With the passage of time, Kasparian’s photographs have become archival documents of a decade in the making. Their recognition is long overdue, which led to the first exhibition at the Snap Galleries in London in 2013. Since then, this record of the sixties has traveled around the world. Collectors are interested because no one can go back and do it over again. “Not even me!,” laughs Kasparian, flipping through the pages of his book, with a text by Philippe Manœuvre (published by Gründ, 2014). “All these artists are now global celebrities.”

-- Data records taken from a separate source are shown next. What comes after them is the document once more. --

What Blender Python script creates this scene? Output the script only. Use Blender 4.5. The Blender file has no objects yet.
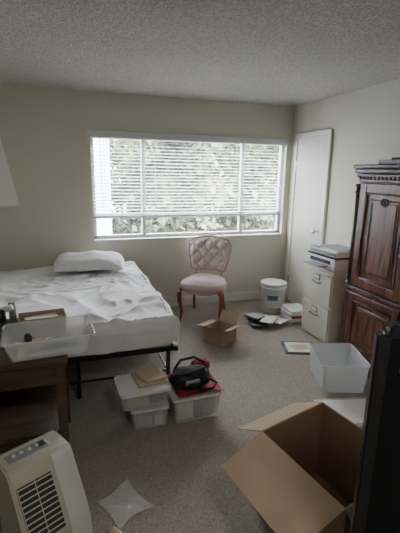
import bpy, bmesh, math, random
from mathutils import Vector, Matrix, Euler, noise
random.seed(4)
scene=bpy.context.scene
H=2.44; R=2.73; BK=4.62; LF=-1.35; RR=-1.1
# ------------------------------------------------------------ materials
def mat(name,col,rough=.6,metal=0,spec=.5,nscale=0,namt=0,bump=0,bscale=60,col2=None,alpha=None,coat=0,bdist=.01):
    m=bpy.data.materials.new(name);m.use_nodes=True
    nt=m.node_tree;b=nt.nodes['Principled BSDF'];out=nt.nodes['Material Output']
    b.inputs['Base Color'].default_value=(*col,1);b.inputs['Roughness'].default_value=rough
    b.inputs['Metallic'].default_value=metal;b.inputs['Specular IOR Level'].default_value=spec
    b.inputs['Coat Weight'].default_value=coat
    tc=nt.nodes.new('ShaderNodeTexCoord')
    if nscale:
        n=nt.nodes.new('ShaderNodeTexNoise');n.inputs['Scale'].default_value=nscale;n.inputs['Detail'].default_value=5
        nt.links.new(tc.outputs['Object'],n.inputs['Vector'])
        r=nt.nodes.new('ShaderNodeValToRGB');r.color_ramp.elements[0].position=.3;r.color_ramp.elements[1].position=.7
        c2=col2 or tuple(max(0,c*(1-namt)) for c in col)
        r.color_ramp.elements[0].color=(*c2,1);r.color_ramp.elements[1].color=(*col,1)
        nt.links.new(n.outputs['Fac'],r.inputs['Fac']);nt.links.new(r.outputs['Color'],b.inputs['Base Color'])
    if bump:
        n2=nt.nodes.new('ShaderNodeTexNoise');n2.inputs['Scale'].default_value=bscale;n2.inputs['Detail'].default_value=3
        nt.links.new(tc.outputs['Object'],n2.inputs['Vector'])
        bp=nt.nodes.new('ShaderNodeBump');bp.inputs['Strength'].default_value=bump;bp.inputs['Distance'].default_value=bdist
        nt.links.new(n2.outputs['Fac'],bp.inputs['Height']);nt.links.new(bp.outputs['Normal'],b.inputs['Normal'])
    if alpha is not None:
        tr=nt.nodes.new('ShaderNodeBsdfTransparent');mx=nt.nodes.new('ShaderNodeMixShader')
        mx.inputs[0].default_value=alpha
        nt.links.new(tr.outputs[0],mx.inputs[1]);nt.links.new(b.outputs[0],mx.inputs[2]);nt.links.new(mx.outputs[0],out.inputs['Surface'])
    return m
def wood(name,c1,c2,scale=3,axis=2,rough=.4,dist=4):
    m=bpy.data.materials.new(name);m.use_nodes=True;nt=m.node_tree;b=nt.nodes['Principled BSDF']
    tc=nt.nodes.new('ShaderNodeTexCoord');mp=nt.nodes.new('ShaderNodeMapping')
    s=[scale*5]*3;s[axis]=scale*.6;mp.inputs['Scale'].default_value=s
    n=nt.nodes.new('ShaderNodeTexNoise');n.inputs['Scale'].default_value=1.5;n.inputs['Detail'].default_value=8;n.inputs['Distortion'].default_value=dist*.3
    r=nt.nodes.new('ShaderNodeValToRGB');r.color_ramp.elements[0].position=.35;r.color_ramp.elements[1].position=.68
    r.color_ramp.elements[0].color=(*c1,1);r.color_ramp.elements[1].color=(*c2,1)
    nt.links.new(tc.outputs['Object'],mp.inputs['Vector']);nt.links.new(mp.outputs[0],n.inputs['Vector'])
    nt.links.new(n.outputs['Fac'],r.inputs['Fac']);nt.links.new(r.outputs['Color'],b.inputs['Base Color'])
    b.inputs['Roughness'].default_value=rough
    return m
M={}
M['wall']=mat('wall_paint',(.64,.62,.53),.85,spec=.2,bump=.15,bscale=90)
M['ceil']=mat('popcorn_ceiling',(.74,.70,.64),.95,spec=.1,nscale=70,namt=.38,bump=1.0,bscale=70,bdist=.03)
M['carpet']=mat('carpet_pile',(.46,.405,.35),.98,spec=.05,nscale=110,namt=.40,bump=1,bscale=160)
M['trim']=mat('trim_white',(.76,.75,.70),.5)
M['door']=mat('door_paint',(.68,.66,.58),.5)
M['frame']=mat('window_frame_white',(.62,.63,.63),.4)
M['blind']=mat('blind_slat',(.66,.68,.70),.5)
M['glass']=mat('window_glass',(.9,.95,1),.05,alpha=.06)
M['sheet']=mat('white_sheet',(.83,.83,.85),.9,spec=.1,bump=.15,bscale=25)
M['matt']=mat('mattress_ticking',(.72,.72,.74),.9)
M['blackmetal']=mat('black_metal',(.012,.012,.015),.45,metal=.3)
M['card']=mat('cardboard',(.41,.30,.21),.85,nscale=6,namt=.12,spec=.2)
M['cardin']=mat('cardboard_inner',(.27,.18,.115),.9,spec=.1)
M['clear']=mat('clear_plastic',(.82,.85,.86),.12,alpha=.30)
M['film']=mat('clear_film',(.85,.85,.84),.22,alpha=.42)
M['frost']=mat('frosted_plastic',(.80,.83,.84),.25,alpha=.30)
M['frost2']=mat('frosted_tote_plastic',(.82,.85,.87),.25,alpha=.52)
M['wplast']=mat('white_plastic',(.72,.72,.70),.4)
M['lidp']=mat('lid_plastic',(.62,.63,.62),.4)
M['beige']=mat('beige_enamel',(.66,.62,.52),.4)
M['heater']=mat('heater_plastic',(.52,.49,.40),.45)
M['heaterlt']=mat('heater_side',(.62,.62,.58),.4)
M['dark']=mat('dark_vent',(.03,.03,.03),.6)
M['blk']=mat('black_plastic',(.012,.013,.016),.3)
M['screen']=mat('tv_screen',(.006,.007,.009),.25,spec=.25)
M['fabblk']=mat('black_fabric',(.015,.015,.02),.85,bump=.4,bscale=120)
M['red']=mat('red_cloth',(.27,.03,.05),.85,bump=.3,bscale=80)
M['grey']=mat('grey_plastic',(.28,.29,.3),.5)
M['paper']=mat('paper',(.72,.71,.67),.8)
M['teal']=mat('printed_green',(.12,.24,.19),.5)
M['blue']=mat('printed_blue',(.05,.12,.28),.5)
M['tan']=mat('tan_board',(.50,.40,.28),.7)
M['chrome']=mat('chrome',(.6,.6,.6),.25,metal=1)
M['uph']=mat('chair_upholstery',(.66,.58,.52),.8,bump=.2,bscale=70)
M['upseat']=mat('chair_seat_fabric',(.68,.54,.50),.8,bump=.2,bscale=70)
M['gold']=mat('carved_frame',(.50,.38,.32),.5)
M['redwood']=wood('chair_redwood',(.16,.035,.022),(.36,.10,.055),4)
M['armo']=wood('armoire_walnut',(.045,.016,.009),(.23,.092,.045),1.6,dist=8,rough=.36)
M['armod']=wood('armoire_dark',(.035,.014,.008),(.12,.048,.026),2,rough=.4)
M['desk']=wood('desk_wood',(.04,.022,.013),(.10,.06,.035),2,axis=0)
M['shade']=mat('lamp_shade',(.86,.85,.82),.8)
M['brass']=mat('brass',(.4,.28,.12),.35,metal=1)
M['leaf']=mat('leaves',(.060,.078,.048),.8,nscale=2,col2=(.022,.032,.020),spec=.1)
M['leaf2']=mat('leaves_light',(.19,.215,.14),.8,nscale=2,col2=(.08,.10,.065),spec=.1)
M['bark']=mat('bark',(.055,.045,.035),.9)
M['stucco']=mat('stucco_pale',(.34,.40,.48),.9)
M['stucco2']=mat('stucco_grey',(.25,.27,.3),.9)
M['asph']=mat('pavement',(.25,.25,.25),.9)
# ------------------------------------------------------------ mesh builder
class MB:
    def __init__(s,name): s.name=name;s.bm=bmesh.new();s.mats=[]
    def mi(s,m):
        m=M[m]
        if m not in s.mats: s.mats.append(m)
        return s.mats.index(m)
    def merge(s,t,m,mx=None,smooth=False):
        i=s.mi(m)
        for f in t.faces: f.material_index=i;f.smooth=smooth
        if mx: t.transform(mx)
        me=bpy.data.meshes.new('t');t.to_mesh(me);t.free();s.bm.from_mesh(me);bpy.data.meshes.remove(me)
    def box(s,c,d,m,rot=(0,0,0),bev=0,taper=None,seg=2):
        t=bmesh.new();bmesh.ops.create_cube(t,size=1)
        for v in t.verts:
            v.co=Vector((v.co.x*d[0],v.co.y*d[1],v.co.z*d[2]))
            if taper and v.co.z<0: v.co.x*=taper;v.co.y*=taper
        if bev: bmesh.ops.bevel(t,geom=t.edges[:],offset=bev,segments=seg,affect='EDGES',profile=.5)
        s.merge(t,m,Matrix.Translation(c)@Euler(rot).to_matrix().to_4x4(),smooth=False)
    def cyl(s,c,r1,r2,h,m,rot=(0,0,0),seg=24,caps=True,smooth=True):
        t=bmesh.new();bmesh.ops.create_cone(t,cap_ends=caps,segments=seg,radius1=r1,radius2=r2,depth=h)
        s.merge(t,m,Matrix.Translation(c)@Euler(rot).to_matrix().to_4x4(),smooth=smooth)
    def sph(s,c,d,m,rot=(0,0,0),seg=16):
        t=bmesh.new();bmesh.ops.create_uvsphere(t,u_segments=seg,v_segments=seg//2+2,radius=1)
        t.transform(Matrix.Diagonal((d[0],d[1],d[2],1)))
        s.merge(t,m,Matrix.Translation(c)@Euler(rot).to_matrix().to_4x4(),smooth=True)
    def lathe(s,prof,m,c=(0,0,0),seg=28):
        t=bmesh.new();rings=[]
        for r,z in prof:
            rings.append([t.verts.new((c[0]+r*math.cos(2*math.pi*k/seg),c[1]+r*math.sin(2*math.pi*k/seg),c[2]+z)) for k in range(seg)])
        for a,b in zip(rings,rings[1:]):
            for k in range(seg): t.faces.new((a[k],a[(k+1)%seg],b[(k+1)%seg],b[k]))
        s.merge(t,m,smooth=True)
    def tube(s,pts,r,m,seg=8,rf=None):
        pts=[Vector(p) for p in pts];t=bmesh.new();rings=[]
        for i,p in enumerate(pts):
            d=(pts[min(i+1,len(pts)-1)]-pts[max(i-1,0)]).normalized()
            up=Vector((0,0,1)) if abs(d.z)<.9 else Vector((1,0,0))
            a=d.cross(up).normalized();b=d.cross(a).normalized()
            rr=rf(i/(len(pts)-1)) if rf else r
            rings.append([t.verts.new(p+rr*(a*math.cos(2*math.pi*k/seg)+b*math.sin(2*math.pi*k/seg))) for k in range(seg)])
        for x,y in zip(rings,rings[1:]):
            for k in range(seg): t.faces.new((x[k],x[(k+1)%seg],y[(k+1)%seg],y[k]))
        t.faces.new(rings[0][::-1]);t.faces.new(rings[-1])
        s.merge(t,m,smooth=True)
    def slab(s,pts,th,m):
        pts=[Vector(p) for p in pts];n=(pts[1]-pts[0]).cross(pts[-1]-pts[0]).normalized()*th/2
        t=bmesh.new();a=[t.verts.new(p+n) for p in pts];b=[t.verts.new(p-n) for p in pts]
        t.faces.new(a);t.faces.new(b[::-1]);k=len(pts)
        for i in range(k): t.faces.new((a[i],b[i],b[(i+1)%k],a[(i+1)%k]))
        bmesh.ops.recalc_face_normals(t,faces=t.faces[:]);s.merge(t,m)
    def grid(s,nu,nv,fn,m,smooth=True):
        t=bmesh.new();g=[[t.verts.new(fn(i/nu,j/nv)) for j in range(nv+1)] for i in range(nu+1)]
        for i in range(nu):
            for j in range(nv): t.faces.new((g[i][j],g[i+1][j],g[i+1][j+1],g[i][j+1]))
        s.merge(t,m,smooth=smooth)
    def done(s,loc=(0,0,0),rz=0,rot=None):
        me=bpy.data.meshes.new(s.name)
        s.bm.to_mesh(me);s.bm.free()
        for m in s.mats: me.materials.append(m)
        o=bpy.data.objects.new(s.name,me);scene.collection.objects.link(o)
        o.location=loc;o.rotation_euler=rot if rot else (0,0,rz);return o
def simple(name,c,d,m,**k):
    b=MB(name);b.box((0,0,0),d,m,**k);return b.done(c)
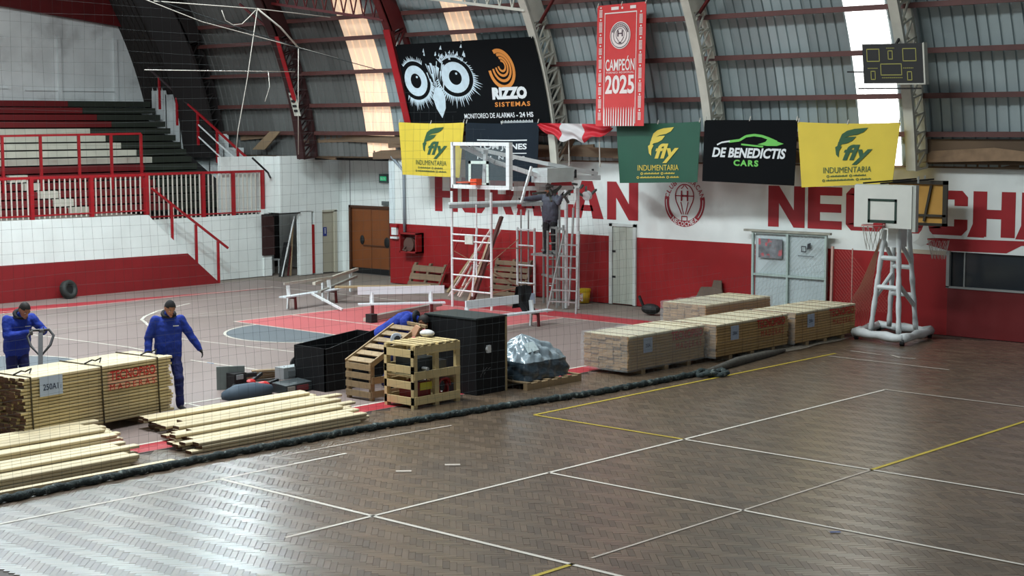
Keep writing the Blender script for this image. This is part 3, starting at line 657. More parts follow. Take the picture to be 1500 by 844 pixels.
# owl banner on the roof frames
f = cloth((-31.19,6.60),(-26.24,6.62),(-26.24,4.50),(-31.32,4.42), 29, 0.012, 0.0, 0.0, True)
OWL = M('owl_print', (188,206,216), 0.6, var=0.10, scale=6); ORG = M('orange_print', (206,132,56), 0.6)
def owl(mb, f):
    rr = random.Random(5)
    E = ((0.10,0.56,0.085,0.185),(0.40,0.58,0.10,0.185))
    for (ec, ev, ru, rv) in E:
        for i in range(44):
            a = -PI*0.98+PI*1.35*i/43 if ec > 0.2 else -PI*0.97+PI*0.95*i/43
            l = rr.uniform(1.45,1.95) if a < 0.1 else rr.uniform(1.4,1.55); wd = 0.05
            p0 = [(ec+ru*1.27*math.cos(a+s*wd), ev+rv*1.24*math.sin(a+s*wd)) for s in (-1,1)]
            tip = (ec+ru*l*math.cos(a), ev+rv*l*math.sin(a)-0.02)
            if tip[0] < 0.015 or tip[1] < 0.05: continue
            put_poly(mb, [p0[0], tip, p0[1]][::-1], f)
    for i in range(26):
        u = rr.uniform(0.19,0.325); v = rr.uniform(0.50,0.78); put_poly(mb, [(u,v),(u+rr.uniform(0.006,0.014),v),(0.25+(u-0.25)*0.6,v-rr.uniform(0.1,0.2))][::-1], f)
    for ec, ev, ru, rv in E:
        for i in range(16):
            a = PI*0.30+PI*0.42*i/15; l = rr.uniform(1.45,1.75)
            put_poly(mb, [(ec+ru*1.28*math.cos(a-0.05),ev+rv*1.28*math.sin(a-0.05)),(ec+ru*1.28*math.cos(a+0.05),ev+rv*1.28*math.sin(a+0.05)),(ec+ru*l*math.cos(a+0.03),ev+rv*l*math.sin(a))], f)
    for i in range(22):
        u = rr.uniform(0.20,0.50); v = rr.uniform(0.80,0.96); s_ = rr.uniform(0.004,0.010); put_poly(mb, [(u-s_,v-0.03),(u+s_,v-0.035),(u+s_*0.5+0.006,v+rr.uniform(0.0,0.03))], f)
def rizzo_w(mb, f):
    put_text(mb, 'RIZZO', 0.635, 0.875, 0.30, 0.445, f, 0.07, 0.12)
    put_text(mb, 'MONITOREO DE ALARMAS', 0.42, 0.77, 0.085, 0.145, f, 0.012); put_text(mb, '- 24 HS', 0.78, 0.895, 0.085, 0.145, f, 0.03)
    for i in range(22): put_rect(mb, 0.67+i*0.010, 0.676+i*0.010, 0.02, 0.045+0.008*(i % 2), f, 1)
def rizzo_o(mb, f):
    put_text(mb, 'SISTEMAS', 0.645, 0.885, 0.215, 0.27, f, 0.03, 0.1, 1.25)
def owl_eye(ec, ev, ru, rv):
    def d(mb, f):
        put_ring(mb, ec, ev, ru, rv, ru*0.46, rv*0.48, f, n=28); put_disc(mb, ec+0.012, ev+0.045, 0.008, 0.014, f, 8)
    return d
def owl_beak(mb, f): put_poly(mb, [(0.255,0.10),(0.22,0.22),(0.205,0.36),(0.235,0.47),(0.275,0.47),(0.30,0.36),(0.29,0.22)], f)
def arc_(k, r0, r1):
    def d(mb, f):
        c_ = (0.735+0.010*(1-r0), 0.655+0.05*(1-r0)); put_ring(mb, c_[0], c_[1], 0.092*r0, 0.235*r0, 0.092*r1, 0.235*r1, f, -PI*0.98, PI*0.62-0.1*k, 26)
    return d
banner('banner', 'large black banner with pale owl eyes and an orange shell mark on the roof frames', 'banner', f, BLK,
       [('owl_feathers',OWL,owl),('owl_eye',OWL,owl_eye(0.10,0.56,0.085,0.185)),('owl_eye',OWL,owl_eye(0.40,0.58,0.10,0.185)),('owl_beak',OWL,owl_beak),('lettering',P_WHT,rizzo_w),('lettering',ORG,rizzo_o)]+[('orange_arc',ORG,arc_(k,*rr_)) for k, rr_ in enumerate(((1.0,0.80),(0.72,0.58),(0.50,0.38),(0.31,0.20)))])
# champions pennant
f = cloth((-24.37,7.27),(-22.90,7.30),(-22.96,4.44),(-24.43,4.44), 29.38, 0.012, 1.0, 0.0)
PEN = M('pennant_red', (200,52,52), 0.6, var=0.05); PEN_W = M('pennant_white', (226,214,210), 0.6)
def pen_w(mb, f):
    for a in (0.165, 0.81): put_rect(mb, a, a+0.012, 0.02, 0.935, f)
    put_rect(mb, 0.165, 0.822, 0.925, 0.935, f)
    put_ring(mb, 0.49, 0.745, 0.205, 0.112, 0.0, 0.0, f, n=36)
    put_text(mb, 'CAMPEÓN', 0.20, 0.79, 0.455, 0.575, f, 0.015); put_text(mb, '2025', 0.20, 0.79, 0.265, 0.42, f, 0.03)
    put_text(mb, 'TORNEO REGIONAL', 0.21, 0.78, 0.433, 0.448, f, 0.0)
    for i in range(13): put_poly(mb, [(0.175+i*0.05,0.0),(0.20+i*0.05,0.0),(0.195+i*0.05,0.13),(0.187+i*0.05,0.16),(0.18+i*0.05,0.13)], f)
    rr = random.Random(3)
    for u0 in (0.05, 0.875):
        v = 0.05
        while v < 0.93:
            l = rr.uniform(0.05,0.09); k = 0.0
            while k < l: put_rect(mb, u0, u0+0.065, v+k, v+k+0.006, f, 1); k += 0.011
            put_disc(mb, u0+0.033, v+l+0.018, 0.018, 0.008, f, 8); v += l+0.04
    put_rect(mb, 0.30, 0.45, 0.955, 0.98, f); put_disc(mb, 0.52, 0.967, 0.02, 0.010, f, 8); put_rect(mb, 0.68, 0.80, 0.955, 0.98, f)
def pen_b(mb, f):
    g = lambda u, v: tuple(a+b for a, b in zip(f(u, v), (0,-0.006,0)))
    put_ring(mb, 0.49, 0.745, 0.190, 0.104, 0.180, 0.098, g, n=36); put_ring(mb, 0.49, 0.745, 0.135, 0.074, 0.125, 0.068, g, n=30)
    put_text(mb, 'H', 0.435, 0.545, 0.735, 0.785, g, 0.02)
    put_ring(mb, 0.49, 0.752, 0.085, 0.05, 0.078, 0.045, g, -0.4, PI+0.4, 20)
    for s in (-1, 1): put_line(mb, (0.49+s*0.075,0.73), (0.49+s*0.025,0.695), 0.008, g)
    put_rect(mb, 0.465, 0.515, 0.68, 0.692, g)
    for i in range(20):
        a = 0.3+i*0.13; put_line(mb, (0.49+0.145*math.cos(a),0.745+0.079*math.sin(a)), (0.49+0.17*math.cos(a),0.745+0.093*math.sin(a)), 0.010, g)
banner('pennant', 'tall red champions pennant with a round white badge on the roof sheets', 'banner', f, PEN, [('white_print',PEN_W,pen_w),('badge_print',M('badge_dark', (70,48,60), 0.6),pen_b)], nv=24)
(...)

The exhibition “Music Revolution: The Sixties in Paris” at the Jazz Club Étoile takes us back in time. Since 1975, this renowned venue, now celebrating its reopening, has hosted great names in jazz, blues, soul, and rock, such as Dizzy Gillespie, Cab Calloway, B.B. King, Dee Dee Bridgewater, and Diana Krall. Roger Kasparian has plenty of anecdotes about some of these legends. For example, about Stevie Wonder: “He must have been twelve. His record company had put him up in a hotel near the Olympia and left him with me because I was taking pictures. So there we were, just the two of us. I didn’t speak English and he couldn’t see me. Communication quickly became a problem.” The exhibition showcases thirty silver gelatin prints, which depict an atmosphere of musical creativity, revolutions, and transformations and a constellation of stars who continue to inspire fresh talent.
Roger Kasparian, “Music Revolution: The Sixties in Paris”, until March 2, 2022, Jazz Club Étoile, Hôtel Méridien, 81 boulevard Gouvion Saint-Cyr, 75017 Paris.